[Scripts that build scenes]
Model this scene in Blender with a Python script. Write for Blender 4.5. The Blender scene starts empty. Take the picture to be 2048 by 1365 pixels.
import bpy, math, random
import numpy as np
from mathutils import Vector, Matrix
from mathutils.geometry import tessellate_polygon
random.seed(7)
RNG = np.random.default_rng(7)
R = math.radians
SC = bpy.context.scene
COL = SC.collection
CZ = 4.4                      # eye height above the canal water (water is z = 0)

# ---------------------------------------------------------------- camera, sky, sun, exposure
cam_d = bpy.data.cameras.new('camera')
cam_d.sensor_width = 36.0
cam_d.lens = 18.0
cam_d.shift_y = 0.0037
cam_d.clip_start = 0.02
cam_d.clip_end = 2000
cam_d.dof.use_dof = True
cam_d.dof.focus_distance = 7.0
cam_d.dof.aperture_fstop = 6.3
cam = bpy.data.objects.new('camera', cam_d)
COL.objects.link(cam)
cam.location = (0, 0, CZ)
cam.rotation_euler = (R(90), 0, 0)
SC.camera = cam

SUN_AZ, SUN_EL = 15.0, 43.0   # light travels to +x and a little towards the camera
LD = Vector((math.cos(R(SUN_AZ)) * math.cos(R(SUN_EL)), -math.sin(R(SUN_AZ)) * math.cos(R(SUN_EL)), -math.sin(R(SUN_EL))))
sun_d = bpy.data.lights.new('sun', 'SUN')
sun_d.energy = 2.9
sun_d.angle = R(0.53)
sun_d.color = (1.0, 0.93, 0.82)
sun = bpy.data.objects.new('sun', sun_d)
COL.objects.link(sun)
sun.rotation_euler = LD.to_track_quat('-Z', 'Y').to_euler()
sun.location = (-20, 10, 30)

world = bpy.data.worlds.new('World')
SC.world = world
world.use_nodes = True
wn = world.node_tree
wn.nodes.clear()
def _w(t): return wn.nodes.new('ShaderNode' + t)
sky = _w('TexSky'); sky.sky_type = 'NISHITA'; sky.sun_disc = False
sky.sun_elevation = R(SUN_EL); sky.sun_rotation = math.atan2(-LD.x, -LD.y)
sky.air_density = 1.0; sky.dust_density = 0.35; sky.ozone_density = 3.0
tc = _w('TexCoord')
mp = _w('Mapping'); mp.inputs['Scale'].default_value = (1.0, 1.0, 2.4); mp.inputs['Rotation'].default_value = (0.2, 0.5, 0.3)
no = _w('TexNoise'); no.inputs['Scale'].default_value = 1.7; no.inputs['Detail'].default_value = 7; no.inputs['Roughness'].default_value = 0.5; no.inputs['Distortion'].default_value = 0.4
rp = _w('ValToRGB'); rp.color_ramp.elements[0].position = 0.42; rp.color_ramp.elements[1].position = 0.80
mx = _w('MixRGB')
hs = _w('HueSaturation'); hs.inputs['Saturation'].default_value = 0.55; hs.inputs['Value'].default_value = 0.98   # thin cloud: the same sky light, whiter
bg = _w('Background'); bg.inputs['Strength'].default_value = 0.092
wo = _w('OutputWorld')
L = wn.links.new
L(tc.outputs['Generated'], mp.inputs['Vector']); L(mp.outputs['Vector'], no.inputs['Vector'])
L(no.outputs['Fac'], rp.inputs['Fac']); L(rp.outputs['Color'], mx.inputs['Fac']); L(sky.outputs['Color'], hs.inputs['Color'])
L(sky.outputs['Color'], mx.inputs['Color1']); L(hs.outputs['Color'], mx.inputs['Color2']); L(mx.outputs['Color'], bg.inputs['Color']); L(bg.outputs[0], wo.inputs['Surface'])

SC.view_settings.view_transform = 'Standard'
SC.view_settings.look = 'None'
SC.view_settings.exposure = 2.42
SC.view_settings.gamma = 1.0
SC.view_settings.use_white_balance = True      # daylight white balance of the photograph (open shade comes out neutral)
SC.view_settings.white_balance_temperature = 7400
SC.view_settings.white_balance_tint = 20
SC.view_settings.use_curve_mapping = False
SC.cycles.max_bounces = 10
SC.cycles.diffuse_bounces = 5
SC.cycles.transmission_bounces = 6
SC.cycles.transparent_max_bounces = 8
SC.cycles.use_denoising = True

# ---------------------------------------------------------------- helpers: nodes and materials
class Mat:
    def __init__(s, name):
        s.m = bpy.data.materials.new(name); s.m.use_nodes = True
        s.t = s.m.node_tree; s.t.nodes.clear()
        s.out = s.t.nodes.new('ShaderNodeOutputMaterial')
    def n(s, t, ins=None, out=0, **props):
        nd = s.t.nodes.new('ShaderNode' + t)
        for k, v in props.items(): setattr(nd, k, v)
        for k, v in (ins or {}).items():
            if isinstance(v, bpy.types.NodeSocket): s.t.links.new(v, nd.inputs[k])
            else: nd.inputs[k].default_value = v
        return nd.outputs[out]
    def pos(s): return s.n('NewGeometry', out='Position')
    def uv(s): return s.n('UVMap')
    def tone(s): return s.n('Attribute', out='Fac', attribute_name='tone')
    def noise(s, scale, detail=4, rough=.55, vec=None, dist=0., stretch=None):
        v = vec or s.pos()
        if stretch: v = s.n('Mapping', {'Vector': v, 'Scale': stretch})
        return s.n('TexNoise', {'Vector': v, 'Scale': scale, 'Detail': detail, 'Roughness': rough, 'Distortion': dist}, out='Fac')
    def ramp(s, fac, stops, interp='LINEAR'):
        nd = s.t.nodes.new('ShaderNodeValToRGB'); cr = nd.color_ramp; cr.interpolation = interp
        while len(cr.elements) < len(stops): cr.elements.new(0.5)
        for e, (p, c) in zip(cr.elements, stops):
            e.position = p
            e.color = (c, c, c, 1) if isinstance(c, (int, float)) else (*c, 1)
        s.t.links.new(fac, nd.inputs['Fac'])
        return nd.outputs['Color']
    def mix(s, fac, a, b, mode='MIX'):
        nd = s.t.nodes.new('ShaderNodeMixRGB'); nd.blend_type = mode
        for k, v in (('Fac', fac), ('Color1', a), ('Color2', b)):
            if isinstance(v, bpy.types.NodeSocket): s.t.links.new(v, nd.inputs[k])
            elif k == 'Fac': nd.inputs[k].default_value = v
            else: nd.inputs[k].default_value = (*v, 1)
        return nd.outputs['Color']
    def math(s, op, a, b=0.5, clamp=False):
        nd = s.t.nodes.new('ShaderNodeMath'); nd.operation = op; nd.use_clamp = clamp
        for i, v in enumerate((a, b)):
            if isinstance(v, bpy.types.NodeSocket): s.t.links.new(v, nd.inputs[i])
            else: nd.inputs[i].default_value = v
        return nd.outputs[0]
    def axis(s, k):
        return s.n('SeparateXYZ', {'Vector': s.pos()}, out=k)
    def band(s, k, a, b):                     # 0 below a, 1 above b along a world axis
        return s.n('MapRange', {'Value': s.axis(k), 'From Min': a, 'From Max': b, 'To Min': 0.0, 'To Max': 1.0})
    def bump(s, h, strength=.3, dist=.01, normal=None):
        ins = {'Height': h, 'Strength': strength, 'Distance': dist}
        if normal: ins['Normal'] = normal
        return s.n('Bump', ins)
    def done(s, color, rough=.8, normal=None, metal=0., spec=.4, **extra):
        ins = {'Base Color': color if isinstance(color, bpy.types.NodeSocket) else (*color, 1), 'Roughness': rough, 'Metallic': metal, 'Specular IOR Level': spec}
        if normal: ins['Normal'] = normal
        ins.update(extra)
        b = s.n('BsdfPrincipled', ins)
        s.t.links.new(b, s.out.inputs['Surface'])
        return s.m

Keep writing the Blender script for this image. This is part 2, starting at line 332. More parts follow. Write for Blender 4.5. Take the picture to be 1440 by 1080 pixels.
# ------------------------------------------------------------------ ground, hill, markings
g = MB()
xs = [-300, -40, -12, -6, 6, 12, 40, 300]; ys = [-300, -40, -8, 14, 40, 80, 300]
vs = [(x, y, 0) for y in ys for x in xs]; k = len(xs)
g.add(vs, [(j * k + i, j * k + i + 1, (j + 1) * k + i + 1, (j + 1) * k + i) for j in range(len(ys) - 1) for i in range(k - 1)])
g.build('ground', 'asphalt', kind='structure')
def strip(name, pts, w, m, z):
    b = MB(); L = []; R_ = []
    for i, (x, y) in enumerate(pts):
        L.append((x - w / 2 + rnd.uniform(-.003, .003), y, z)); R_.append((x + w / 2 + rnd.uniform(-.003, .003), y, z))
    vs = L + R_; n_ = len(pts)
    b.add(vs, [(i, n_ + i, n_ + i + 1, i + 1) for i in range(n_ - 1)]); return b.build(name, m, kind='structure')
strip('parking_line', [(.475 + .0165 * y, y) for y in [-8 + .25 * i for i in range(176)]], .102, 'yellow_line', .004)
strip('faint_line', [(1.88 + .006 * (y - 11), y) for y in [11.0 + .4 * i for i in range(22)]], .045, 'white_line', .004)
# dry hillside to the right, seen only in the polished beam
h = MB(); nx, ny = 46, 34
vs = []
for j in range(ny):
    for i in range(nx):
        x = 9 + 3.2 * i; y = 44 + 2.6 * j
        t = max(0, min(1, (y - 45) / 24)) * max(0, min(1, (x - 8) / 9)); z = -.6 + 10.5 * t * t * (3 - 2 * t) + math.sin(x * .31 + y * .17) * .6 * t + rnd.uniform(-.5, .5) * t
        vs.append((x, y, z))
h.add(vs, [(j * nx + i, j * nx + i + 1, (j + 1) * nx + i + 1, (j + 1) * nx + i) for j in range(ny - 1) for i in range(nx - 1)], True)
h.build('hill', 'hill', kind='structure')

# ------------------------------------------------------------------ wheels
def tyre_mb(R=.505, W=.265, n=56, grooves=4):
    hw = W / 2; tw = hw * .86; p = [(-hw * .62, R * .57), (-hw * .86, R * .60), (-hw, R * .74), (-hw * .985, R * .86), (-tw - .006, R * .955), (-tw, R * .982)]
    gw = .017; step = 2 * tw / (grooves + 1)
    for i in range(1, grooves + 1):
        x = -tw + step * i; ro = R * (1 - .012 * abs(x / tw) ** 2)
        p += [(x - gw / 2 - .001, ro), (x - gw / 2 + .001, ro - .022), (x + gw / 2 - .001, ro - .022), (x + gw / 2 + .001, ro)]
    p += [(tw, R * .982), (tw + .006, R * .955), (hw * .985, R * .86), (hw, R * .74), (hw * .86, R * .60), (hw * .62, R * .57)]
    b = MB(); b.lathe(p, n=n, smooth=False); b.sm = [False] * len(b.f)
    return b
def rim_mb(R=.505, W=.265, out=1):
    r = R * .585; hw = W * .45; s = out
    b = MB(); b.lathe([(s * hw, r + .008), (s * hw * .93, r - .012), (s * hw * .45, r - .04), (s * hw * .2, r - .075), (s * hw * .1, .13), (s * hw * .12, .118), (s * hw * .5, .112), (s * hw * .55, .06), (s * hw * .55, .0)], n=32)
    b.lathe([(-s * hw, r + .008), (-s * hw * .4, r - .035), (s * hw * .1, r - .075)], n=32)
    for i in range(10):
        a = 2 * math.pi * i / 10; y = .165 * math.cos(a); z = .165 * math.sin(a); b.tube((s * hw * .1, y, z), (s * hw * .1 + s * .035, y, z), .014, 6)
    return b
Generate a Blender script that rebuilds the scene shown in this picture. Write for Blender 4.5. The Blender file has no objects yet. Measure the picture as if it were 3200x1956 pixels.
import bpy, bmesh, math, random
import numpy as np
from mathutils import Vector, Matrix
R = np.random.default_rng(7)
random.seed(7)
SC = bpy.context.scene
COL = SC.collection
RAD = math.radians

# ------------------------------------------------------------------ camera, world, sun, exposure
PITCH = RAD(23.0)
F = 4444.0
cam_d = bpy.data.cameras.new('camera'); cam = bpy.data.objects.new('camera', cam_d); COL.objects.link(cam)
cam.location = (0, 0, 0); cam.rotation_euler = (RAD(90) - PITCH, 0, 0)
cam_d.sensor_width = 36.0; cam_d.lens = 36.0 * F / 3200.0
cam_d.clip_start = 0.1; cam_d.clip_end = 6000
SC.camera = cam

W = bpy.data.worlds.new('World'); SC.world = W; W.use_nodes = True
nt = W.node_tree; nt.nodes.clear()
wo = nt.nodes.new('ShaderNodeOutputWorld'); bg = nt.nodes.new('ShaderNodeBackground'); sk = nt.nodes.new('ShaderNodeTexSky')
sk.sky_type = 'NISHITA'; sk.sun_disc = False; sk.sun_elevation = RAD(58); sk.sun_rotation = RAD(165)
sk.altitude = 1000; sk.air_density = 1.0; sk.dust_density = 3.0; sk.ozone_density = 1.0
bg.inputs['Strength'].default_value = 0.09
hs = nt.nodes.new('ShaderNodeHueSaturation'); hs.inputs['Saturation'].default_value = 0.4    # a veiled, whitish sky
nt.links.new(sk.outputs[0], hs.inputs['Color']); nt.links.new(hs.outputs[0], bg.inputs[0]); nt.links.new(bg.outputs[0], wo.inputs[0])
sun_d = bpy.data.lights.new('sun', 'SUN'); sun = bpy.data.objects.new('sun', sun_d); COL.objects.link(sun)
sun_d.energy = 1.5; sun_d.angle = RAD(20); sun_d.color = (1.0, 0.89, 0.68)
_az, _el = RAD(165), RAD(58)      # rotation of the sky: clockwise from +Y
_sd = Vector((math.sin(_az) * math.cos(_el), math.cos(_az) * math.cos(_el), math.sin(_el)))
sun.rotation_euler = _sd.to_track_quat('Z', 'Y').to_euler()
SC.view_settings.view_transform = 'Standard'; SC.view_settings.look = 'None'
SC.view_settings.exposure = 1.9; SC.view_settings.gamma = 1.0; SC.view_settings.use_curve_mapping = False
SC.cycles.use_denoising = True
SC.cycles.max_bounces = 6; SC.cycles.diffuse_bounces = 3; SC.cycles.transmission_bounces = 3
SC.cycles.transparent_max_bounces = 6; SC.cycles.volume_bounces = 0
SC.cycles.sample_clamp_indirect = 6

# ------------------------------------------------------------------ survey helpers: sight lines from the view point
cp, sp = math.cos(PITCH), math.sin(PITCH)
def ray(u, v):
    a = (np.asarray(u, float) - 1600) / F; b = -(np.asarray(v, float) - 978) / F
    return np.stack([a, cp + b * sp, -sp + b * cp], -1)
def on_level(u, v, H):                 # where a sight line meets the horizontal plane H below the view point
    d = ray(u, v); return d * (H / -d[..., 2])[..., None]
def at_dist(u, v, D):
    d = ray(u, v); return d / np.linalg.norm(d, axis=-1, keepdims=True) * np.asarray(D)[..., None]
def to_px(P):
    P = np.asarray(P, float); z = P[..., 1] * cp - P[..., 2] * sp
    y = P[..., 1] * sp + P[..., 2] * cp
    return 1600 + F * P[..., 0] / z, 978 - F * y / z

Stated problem
The lines from the first of the entries through the line holding "(water is z = 0)" are to be restated word for word, and no others.

Output
Model this scene in Blender with a Python script. Write for Blender 4.5. The Blender scene starts empty. Take the picture to be 2048 by 1365 pixels.
import bpy, math, random
import numpy as np
from mathutils import Vector, Matrix
from mathutils.geometry import tessellate_polygon
random.seed(7)
RNG = np.random.default_rng(7)
R = math.radians
SC = bpy.context.scene
COL = SC.collection
CZ = 4.4                      # eye height above the canal water (water is z = 0)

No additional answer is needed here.